Question : Un avocat a requis la publication d'un commandement de saisie non revêtu de sa date, auquel était joint un procès-verbal de transmission de la demande de signification dans un autre Etat membre de l'Union européenne, conformément au droit européen et en particulier à la réglementation relative à la signification et à la notification dans les Etats membres des actes judiciaires et extrajudiciaires en matières civile et commerciale.
En effet, ce commandement dirigé contre un citoyen anglais, domicilié en Italie, devait être signifié à la demande de l'huissier français qui l'avait établi, par un organisme en résidence à Rome.
L'absence de date du commandement constitue-t-elle une cause de refus de publier et dans l'affirmative, compte tenu des circonstances particulières évoquées ci-dessus au regard de la procédure, le refus demeure-t-il justifié ?

Réponse : Réponse affirmative
1- Le commandement en cause est établi en France par un officier ministériel français afin de saisir un bien immobilier situé en France. Il se trouve soumis à la législation française en ce qui concerne tant les règles de son établissement que les règles de la procédure de saisie. Il en va de même en matière de publicité foncière, notamment quant au rôle et à la responsabilité du conservateur.
Aux termes de l'article 648 du nouveau code de procédure civile (NCPC) visant la forme des actes d'huissier " Tout acte d'huissier de justice indique, indépendamment des mentions prescrites par ailleurs :
1- sa date ; …"
Aux termes de l'article 673 du code de procédure civile ( ancien ) " Pour parvenir à la vente sur saisie d'un immeuble, le créancier fait signifier un commandement à la personne ou au domicile du débiteur ".
Enfin, l'article 674 du même code stipule notamment que " le commandement vaut saisie des biens qui ont été désignés à partir de sa publication au bureau des hypothèques de la situation des biens. "
La combinaison de ces dispositions conduit à penser que le conservateur ne peut, sans engager sa responsabilité, accepter de publier un acte dans lequel serait omis un renseignement aussi important que la date de cet acte. En effet, bien que non juge de la validité ni de l'efficacité des actes (Etant observé que la mention de la date est une formalité substantielle exigée à peine de nullité -Cass. Civ. 2ème, 8 oct.1970, qu'une date illisible équivaut à une absence de date - CA. Paris 24 oct. 1979. Il en est de même d'une date raturée sans approbation de la rature - Cass. Civ. 20 juin 1968 ou s'il y a divergence de date entre l'original et la copie - Cass.
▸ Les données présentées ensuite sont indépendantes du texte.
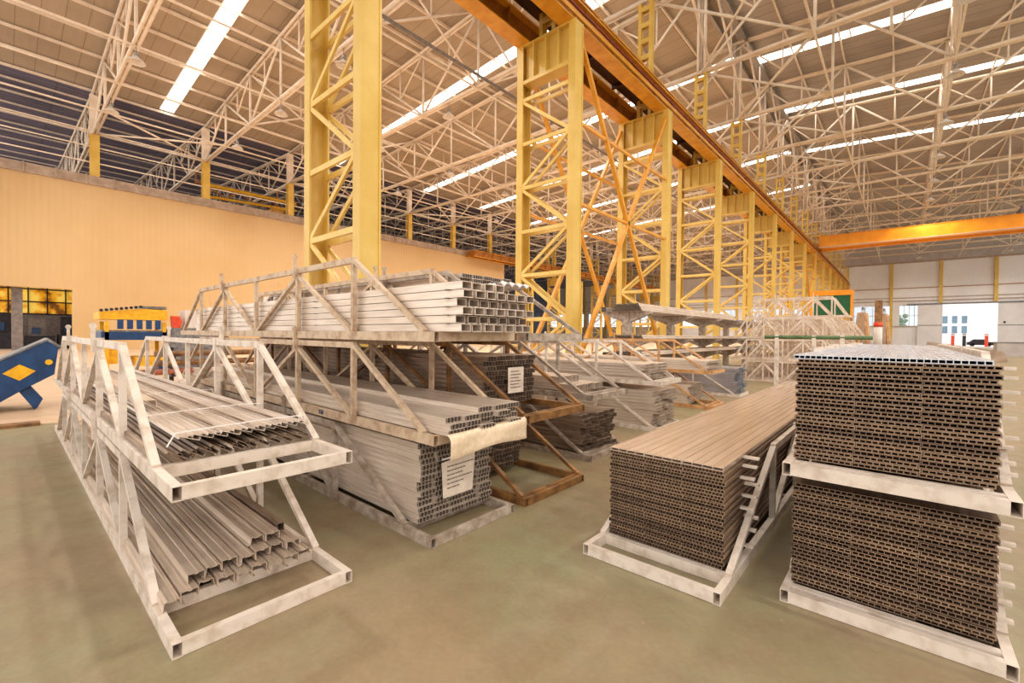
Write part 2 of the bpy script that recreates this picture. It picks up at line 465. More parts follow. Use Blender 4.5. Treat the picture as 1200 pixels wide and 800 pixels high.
# ------------------------------------------------------------------ crane columns
def tower():
    g = thing('crane_column', '', 'column', (XC, 5.1, 0))
    ZT = 12.3
    for sx in (-1, 1):
        m = MB(); o = sx*1.15
        m.box(o-.14, o+.14, -.25, -.2, 0, ZT).box(o-.14, o+.14, .2, .25, 0, ZT)
        m.box(o+sx*.1-.02, o+sx*.1+.02, -.2, .2, 0, ZT)
        m.box(o-.22, o+.22, -.33, .33, 0, .05)
        m.build('leg', 'column yellow', g)
    lv = [.55+1.62*i for i in range(7)]
    for sy in (-1, 1):
        y = sy*.2
        for i, z in enumerate(lv):
            MB().bar((-1.02, y, z), (1.02, y, z), .07, .13).build('rung', 'brace yellow', g)
        for i in range(6):
            a, b = lv[i], lv[i+1]
            if i % 2: a, b = b, a
            MB().bar((-1.02, y, a+(.06 if a < b else -.06)), (1.02, y, b+(-.06 if a < b else .06)), .06, .11).build('diagonal', 'brace yellow', g)
    m = MB().box(-1.02, 1.02, -.06, .06, 10.95, ZT).box(-1.02, 1.02, -.25, .25, 10.85, 10.98).box(-1.02, 1.02, -.25, .25, ZT-.06, ZT)
    for x in (-.55, 0, .55): m.box(x-.03, x+.03, -.24, .24, 10.98, ZT-.06)
    m.build('head_box', 'column yellow', g)
    u = MB()
    for x in (-.28, .28): u.box(x-.08, x+.08, -.14, .14, ZT, 18.0)
    for i in range(7):
        z = ZT+.5+.78*i; u.box(-.2, .2, -.13, -.1, z, z+.22); u.box(-.2, .2, .1, .13, z, z+.22)
    u.build('upper_column', 'column yellow', g)
    for x in (-.2, .2): MB().cyl((x, 0, 18), (x, 0, roofz(XC)), .09, 6).build('roof_post', 'cream steel', g)
    return g
tw = tower()
tlab = lambda k: f'{ORD[k]} yellow lattice crane column from the camera in the middle row'
tw['label'] = 'nearest yellow lattice crane column, rising behind the beige stacked racks'; tw['group'] = 'middle row of crane columns'
for k in range(1, NT): dup(tw, (XC, TY[k], 0), label=tlab(k))
j = 0
for k in range(7, NT):
    dup(tw, (XW+1.2, TY[k]+.3, 0), label=f'{ORD[j]} lattice crane column beyond the end of the beige wall', group='left row of crane columns'); j += 1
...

Civ. 9 nov. 1921, il est tenu de veiller à ce que les tiers soient informés des éléments essentiels pour la conduite de la procédure. Or, la date du commandement (qui est celle de sa signification) est expressément visée par l'article 674 CPC (ancien) précité . C'est ainsi que les états sur la formalité de publication ne peuvent " être requis du conservateur des hypothèques avant vingt jours écoulés depuis la date du commandement ". De même " si le créancier laisse écouler plus de quatre-vingt-dix jours entre le commandement et la publication au bureau des hypothèques, il ne peut reprendre les poursuites qu'en le réitérant dans les formes et avec les délais ci-dessus."

2 - Concernant les circonstances particulières tenant au contexte international dans lequel est mise en œuvre la procédure, le formalisme prévu par le règlement n° 1348 (CE) du Conseil de l'Union européenne du

29 mai 2000, relatif à la signification et à la notification dans les Etats membres des actes judiciaires et extrajudiciaires ( le texte du Règlement (CE) n° 1348/2000 du 29 mai 2000 est reproduit dans le code Dalloz dans la partie nouveau code de procédure civile - Droit international - édition 2003 p.761.), est sans incidences sur les qualités que doit remplir le commandement pour être publié.
Ce règlement, qui envisage différentes modalités de détermination de la date de signification en considération des différences de législation des Etats membres (art. 9), prévoit la possibilité de renvoyer à " l'entité d'origine " une attestation de signification ou notification accompagnée d'une copie de l'acte notifié ou signifié (art. 4-5 et art.10-1). C'est au demeurant la procédure suivie en l'espèce selon les énonciations du procès-verbal de transmission de la demande de signification figurant dans les documents à publier.
Dès lors, il appartenait à l'auteur du commandement de communiquer à l'avocat requérant, en vue de la publicité foncière, le second original dûment daté de la date de la signification effectuée en Italie et renvoyé en France par l'organisme étranger chargé de cette formalité.
Rien ne s'opposait donc à ce que l'avocat puisse déposer un commandement, daté éventuellement au vu de l'attestation de signification accompagnant l'acte restitué ou auquel serait jointe cette attestation.